学会っていうのはどこぞのお役所とは違う.長い間波風立てず,学会に所属していればそれだけで表彰してくれるって類の代物ではない,そう言ってやりたかったけど,悲しいかな語学力のなさと,初めての外国学会という2つの理由から言いたいことを飲み込んで,

”そうですか,それは残念ですね”と言うばかり.
そして再び国籍調査
”池田と言うのは中国人の名前か”
なんだまだ入国審査官ごっこを止めないんだな.しつこいやつだ.
”違う.日本のファミリーネームだ”と答えると
”でも僕は中国人でアイキーダと言う名前の友人を知っているよ”
(でたらめもいい加減にしろよ,このばかたれ)
”へえそうかね.あんたにとっちゃコリアンもチャイニーズもジャパニーズいっしょくたなんだろう.いいことを教えてやろう,最近日本は中国から独立したんだ.知っていたかい.”
”そいつは初耳だな.日本は第二次大戦が終わってからずっとアメリカの植民地だったはずなんだが”

口の減らないやつだな.こいつ一体学会に何しにきやがったんだ.ようし,こうなったら反撃に転じてやる.

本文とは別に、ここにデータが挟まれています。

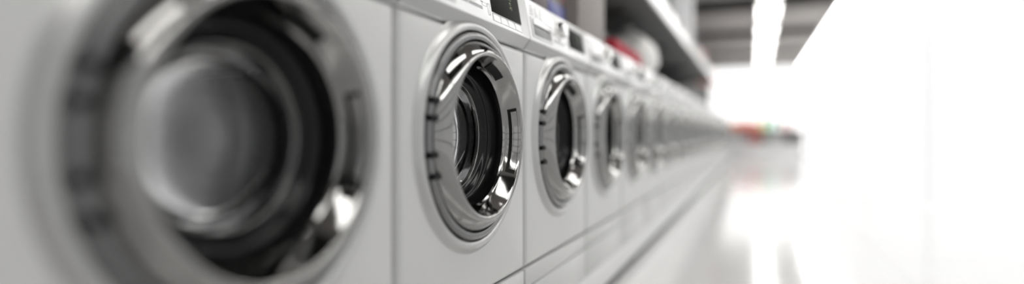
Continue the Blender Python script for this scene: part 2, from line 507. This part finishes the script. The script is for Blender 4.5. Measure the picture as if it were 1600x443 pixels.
# ------------------------------------------------------------------ shelf over the machines
SH0, SH1 = 1.425, 1.550
s = empty('wall_shelf', (X_WALL, 4.3, SH0), 'long dark shelf with bright white front edge above the washing machines', 'shelf')
def shelf_part(name, m, x0, x1, y0, y1, z0, z1, bev=.003):
    b = bmesh.new(); box(b, x0 - X_WALL, x1 - X_WALL, y0 - 4.3, y1 - 4.3, z0 - SH0, z1 - SH0, bev); return obj(name, b, m, s)
shelf_part('shelf_board', M['shelf_dark'], X_WALL, -.004, -.6, 9.3, SH0 + .01, SH0 + .06)
shelf_part('front_edge', M['shelf_white'], -.006, .012, -.6, 9.3, SH0, SH1, .006)
shelf_part('end_cap', M['orange'], -.25, .014, 9.3, 9.33, SH0 - .02, SH1, .003)
for yb in (0.2, 1.9, 3.6, 5.3, 7.0, 8.7):
    b = bmesh.new()
    vs = [(0, -.012, .01), (.50, -.012, .01), (.50, -.012, -.02), (0, -.012, -.14)]
    A = [b.verts.new((x, y - 0, z)) for x, y, z in vs]; B = [b.verts.new((x, .012, z)) for x, y, z in vs]
    b.faces.new(A); b.faces.new(B[::-1])
    for i in range(4): b.faces.new((A[i], B[i], B[(i + 1) % 4], A[(i + 1) % 4]))
    obj('bracket', b, M['shelf_dark'], s, loc=(0, yb - 4.3, 0))

def carton(loc, dx, dy, dz, col, label, group=None, flap=(0.5, 0.45, 0.38), rot=0.0, name='carton'):
    e = empty(name, loc, label, 'box', group); e.rotation_euler.z = rot
    b = bmesh.new(); box(b, -dx / 2, dx / 2, -dy / 2, dy / 2, 0, dz, .004)
    obj('box_body', b, mat('carton_board', col, .6, noise=.05, nscale=8), e)
    b = bmesh.new(); box(b, -.025, .025, -dy / 2 - .001, dy / 2 + .001, dz - .06, dz + .001, .0008)
    obj('tape', b, mat('carton_tape', flap, .35, noise=.03), e)
    return e

SB = SH0 + .06
carton((-.26, 5.35, SB), .42, .50, .50, (.42, .42, .43), 'tall light grey carton on the shelf above the machines, nearest the viewer', 'cartons on the shelf')
carton((-.26, 6.15, SB), .44, .60, .62, (.50, .50, .51), 'biggest pale grey carton on the shelf, second from the viewer', 'cartons on the shelf')
carton((-.25, 7.15, SB), .40, .45, .24, (.10, .095, .10), 'low dark grey carton on the shelf behind the biggest pale one', 'cartons on the shelf')
carton((-.25, 7.95, SB), .40, .48, .26, (.40, .20, .14), 'brownish carton on the shelf close to its far end', 'cartons on the shelf')
carton((-.25, 8.75, SB), .38, .44, .20, (.20, .15, .20), 'dull purple carton at the far end of the shelf', 'cartons on the shelf')

# ------------------------------------------------------------------ things on the machine tops
c1 = carton((-.26, 2.36, TOP), .40, .42, .36, (.20, .18, .17), 'grey-brown cardboard box standing on the third and fourth washing machines', flap=(.62, .56, .50))
# detergent packets: dark red carton with a blue band
e = empty('detergent_packet', (-.24, 1.90, TOP), 'dark red and blue detergent packet lying on the third washing machine', 'packet')
b = bmesh.new(); box(b, -.15, .15, -.17, .17, 0, .17, .012, 3); obj('packet_body', b, mat('packet_dark_red', (.05, .03, .035), .4, noise=.1), e)
b = bmesh.new(); box(b, -.1515, .1515, -.02, .1715, .03, .095, .002); obj('blue_band', b, mat('packet_blue', (.015, .02, .17), .35, noise=.05), e)
b = bmesh.new(); box(b, -.1515, .1515, -.1715, .1715, .115, .16, .002); obj('red_band', b, mat('packet_red', (.12, .008, .01), .35, noise=.05), e)

def lump(name, loc, dims, m, seed, folds=.12, power=2.6, parent=None, k=5):
    """soft bag: super-ellipsoid with sagging folds, flat underneath"""
    rnd = random.Random(seed); b = bmesh.new(); nu, nv = 72, 36
    ph = [(rnd.uniform(2, 7), rnd.uniform(0, 6.28), rnd.uniform(-3, 3)) for _ in range(k)]
    def pw(v, p): return math.copysign(abs(v) ** p, v)
    rings = []
    for j in range(nv + 1):
        v = -PI / 2 + PI * j / nv
        ring = []
        for i in range(nu):
            u = 2 * PI * i / nu
            f = sum(math.sin(round(a) * u + p + q * v) for a, p, q in ph) / k
            g = 1 + folds * f * math.cos(v)
            x = pw(math.cos(v), 2 / power) * pw(math.cos(u), 2 / power) * g
            y = pw(math.cos(v), 2 / power) * pw(math.sin(u), 2 / power) * g
            z = pw(math.sin(v), 2 / power) * (1 + folds * .8 * math.sin(3 * u + seed) * math.cos(v))
            ring.append(b.verts.new((x * dims[0] / 2, y * dims[1] / 2, max(0, (z + .92) * dims[2] / 1.92))))
        rings.append(ring)
    for A, B in zip(rings, rings[1:]):
        for i in range(nu): b.faces.new((A[i], A[(i + 1) % nu], B[(i + 1) % nu], B[i]))
    bmesh.ops.remove_doubles(b, verts=b.verts[:], dist=1e-5)
    return obj(name, b, m, parent, loc=loc, angle=75)
M['bag_grey'] = mat('grey_bag_cloth', (.17, .17, .17), .7, noise=.12, nscale=9, bump=.3)
M['bag_white'] = mat('white_bag_plastic', (.60, .59, .57), .32, noise=.08, nscale=9, bump=.4)
M['red_cloth'] = mat('red_cloth', (.34, .015, .035), .7, noise=.12, nscale=20, bump=.4)
tag(lump('laundry_bag', (-.42, 3.18, TOP), (.40, .78, .31), M['bag_grey'], 3, .05), 'grey cloth laundry bag lying on the machines behind the red cloth', 'bag')
bg = empty('plastic_bag', (-.27, 4.05, TOP), 'white crumpled plastic bag on the washing machines, knotted at the top', 'bag')
lump('bag_body', (0, 0, 0), (.46, .70, .33), M['bag_white'], 11, .15, 2.2, parent=bg)
b = bmesh.new(); lathe(b, [(0, .05), (.03, .055), (.045, .04), (.02, .015), (.018, 0), (.035, -.02)], 20); b.transform(Matrix.Rotation(-PI / 2, 4, 'Y'))
obj('knot', b, M['bag_white'], bg, loc=(0, .05, .33))
# folded red cloth: a stack of soft folds
e = empty('folded_cloth', (-.105, 2.98, TOP), 'folded red cloth at the front edge of the fourth and fifth washing machines', 'cloth')
for k in range(3):
    b = bmesh.new(); box(b, -.085 + k * .006, .09 - k * .004, -.36 + k * .02, .36 - k * .015, k * .024, k * .024 + .025, .011, 4)
    for v in b.verts: v.co.z += .003 * math.sin(v.co.y * 19 + k) * (1 if v.co.z > k * .024 + .012 else 0); v.co.x += .006 * math.sin(v.co.y * 11 + k)
    obj('fold', b, M['red_cloth'], e)

# ------------------------------------------------------------------ low display counter at the far end
YC = 17.75
cx = CAM_X
e = empty('display_counter', (cx, YC, 0), 'low grey display counter across the far end of the aisle', 'counter')
M['counter'] = mat('counter_grey', (.80, .79, .79), .5, noise=.05, nscale=5)
def cpart(name, x0, x1, y0, y1, z0, z1, m=None):
    b = bmesh.new(); box(b, x0, x1, y0, y1, z0, z1, .004); obj(name, b, m or M['counter'], e)
cpart('counter_top', -1.20, 1.20, -.28, .28, .73, .76)
cpart('shelf_board', -1.18, 1.18, -.27, .26, .36, .385)
cpart('base', -1.18, 1.18, -.26, .26, 0, .36)
cpart('back_panel', -1.18, 1.18, .26, .28, .0, .73)
for xx in (-1.20, 1.18):
    cpart('side_panel', xx, xx + .02, -.28, .27, 0, .73)

def item_box(L, y, z, w_, d_, h_, col, label, cat='box', name='product_box', group='products on the far counter'):
    """w across the aisle at lateral distance L from the lens"""
    t = empty(name, (cx + L * 1.19, y, z), label, cat, group)
    b = bmesh.new(); box(b, -w_ / 2, w_ / 2, -d_ / 2, d_ / 2, 0, h_, .005)
    obj('box_body', b, mat('product_' + label.split()[0], col, .45, noise=.05), t)
    b = bmesh.new(); box(b, -w_ * .3, w_ * .3, -d_ / 2 - .001, -d_ / 2 + .002, h_ * .3, h_ * .7, .0005)
    obj('label_patch', b, mat('product_patch', tuple(min(1, c * .6 + .3) for c in col), .45, noise=.05), t)
    return t
def bottle(L, y, z, r, h, col, label, capcol=(.8, .8, .8)):
    t = empty('detergent_bottle', (cx + L * 1.19, y, z), label, 'bottle', 'products on the far counter')
    b = bmesh.new(); lathe(b, [(0, 0), (r * .92, 0), (r, .01), (r, h * .6), (r * .85, h * .72), (r * .4, h * .82), (r * .38, h * .86)], 28)
    b.transform(Matrix.Rotation(-PI / 2, 4, 'Y')); obj('bottle_body', b, mat('bottle_' + label.split()[0], col, .3, noise=.03), t)
    b = bmesh.new(); lathe(b, [(r * .46, h * .84), (r * .48, h * .98), (r * .42, h), (0, h)], 24)
    b.transform(Matrix.Rotation(-PI / 2, 4, 'Y')); obj('cap', b, mat('bottle_cap', capcol, .3, noise=.03), t)
    return t
z1, z0 = .76, .387
item_box(-.44, YC + .2, z1, .28, .2, .22, (.90, .22, .05), 'orange product box at the left end of the far counter top')
item_box(-.20, YC + .2, z1, .28, .2, .24, (.90, .12, .04), 'red-orange product box on the far counter top, second from the left')
item_box(.02, YC + .2, z1, .24, .2, .21, (.92, .30, .12), 'pale orange product box on the far counter top beside the yellow-green bottle')
bottle(.20, YC + .16, z1, .075, .34, (.55, .70, .08), 'yellow-green bottle on the far counter top')
bottle(.38, YC + .16, z1, .08, .38, (.05, .60, .48), 'teal bottle standing on the far counter top')
item_box(.66, YC + .2, z1, .26, .2, .22, (.75, .45, .40), 'pale pink product box at the right end of the far counter top')
item_box(.0, YC + .14, z0, .30, .22, .30, (.60, .03, .03), 'red product box on the lower board of the far counter')
item_box(-.42, YC + .14, z0, .30, .22, .24, (.85, .84, .83), 'white product box on the lower board, left of the red one')
bottle(.20, YC + .12, z0, .055, .26, (.02, .32, .16), 'dark green bottle on the lower board beside the red box')
item_box(.43, YC + .14, z0, .22, .22, .22, (.78, .77, .76), 'white product box on the lower board, right of the green bottle')
item_box(.78, YC + .14, z0, .26, .22, .20, (.04, .04, .04), 'black product box at the right end of the lower board')
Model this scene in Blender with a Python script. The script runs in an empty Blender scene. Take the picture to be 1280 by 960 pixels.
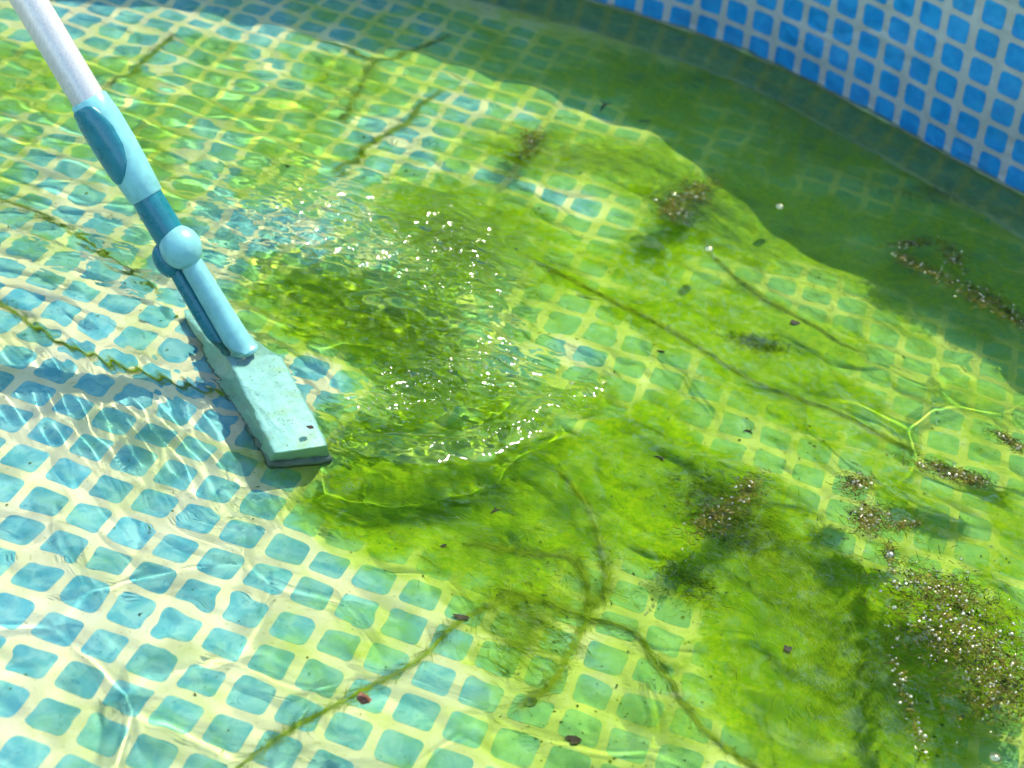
import bpy, bmesh, math, random
import numpy as np
from mathutils import Vector, Matrix

# ------------------------------------------------------------------ camera
rng = np.random.default_rng(11)
random.seed(11)
scene = bpy.context.scene
C = scene.collection
PITCH = 0.04            # printed mosaic pitch in metres
DEPTH = 0.07            # water depth
CAM = np.array([0.45533, -1.02082, 0.90410])
TILT, YAW, ROLL, FOC = 0.62189, 1.74880, 0.20426, 1.62521


def cam_axes():
    f = np.array([math.cos(TILT) * math.cos(YAW), math.cos(TILT) * math.sin(YAW), -math.sin(TILT)])
    r = np.cross(f, [0, 0, 1]); r /= np.linalg.norm(r)
    u = np.cross(r, f)
    c, s = math.cos(ROLL), math.sin(ROLL)
    return f, r * c + u * s, u * c - r * s


FWD, RGT, UPV = cam_axes()
cam_data = bpy.data.cameras.new('camera')
cam = bpy.data.objects.new('camera', cam_data)
C.objects.link(cam)
m = Matrix.Identity(4)
for i in range(3):
    m[i][0], m[i][1], m[i][2], m[i][3] = RGT[i], UPV[i], -FWD[i], CAM[i]
cam.matrix_world = m
cam_data.sensor_width = 36
cam_data.lens = 36 * FOC
cam_data.clip_start = 0.02
cam_data.clip_end = 500
cam_data.dof.use_dof = True
cam_data.dof.focus_distance = 1.45
cam_data.dof.aperture_fstop = 6.3
scene.camera = cam

# ------------------------------------------------------------------ light
SUN_AZ = (0.29, 0.957)      # horizontal direction towards the sun
SUN_EL = math.radians(56)
world = bpy.data.worlds.new('World')
scene.world = world
world.use_nodes = True
wn = world.node_tree
sky = wn.nodes.new('ShaderNodeTexSky')
sky.sky_type = 'NISHITA'
sky.sun_disc = False
sky.dust_density = 0.2
sky.sun_elevation = SUN_EL
sky.sun_rotation = math.atan2(SUN_AZ[0], SUN_AZ[1])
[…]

”あんたのお国,イングランドも戦争が終わってからはアメリカのお追従ばっかりじゃないか”
”その言い方は完全には正しくないな.というのは問題がかなり複雑だからさ.はじめアメリカの方がイングランドの植民地だったんだ.でも200年ちょっと前にイングランドからアメリカが独立したんだ.そして今度は第2次世界大戦が終ってからアメリカのイングランドに対する植民活動が活発化してね.この植民活動は現代風に武器なしに,メディアや食い物やひどい訛の英語を通して活発に行なわれたんだ.ある程度成功したと思うよ.それを真似して別の国が自動車やカラオケでの植民活動を今盛んにやっているようだけどね.”
”自動車で植民活動っていうけど,忍耐強さとか修理の技術を学ぶためにはイングランド製の自動車の方が断然優れていると思うけどね.”

と言い終わるやいなや,ポスター発表の演者は至急集まるようにとのアナウンス.
”ああ,もう時間だな.あんたとの議論が一番充実してたよ”との妙なエール.

やれやれゴングに救われたか.あのおっさん,僕が日本人だってわかっててあんな質問してきたんじゃないのかなあ.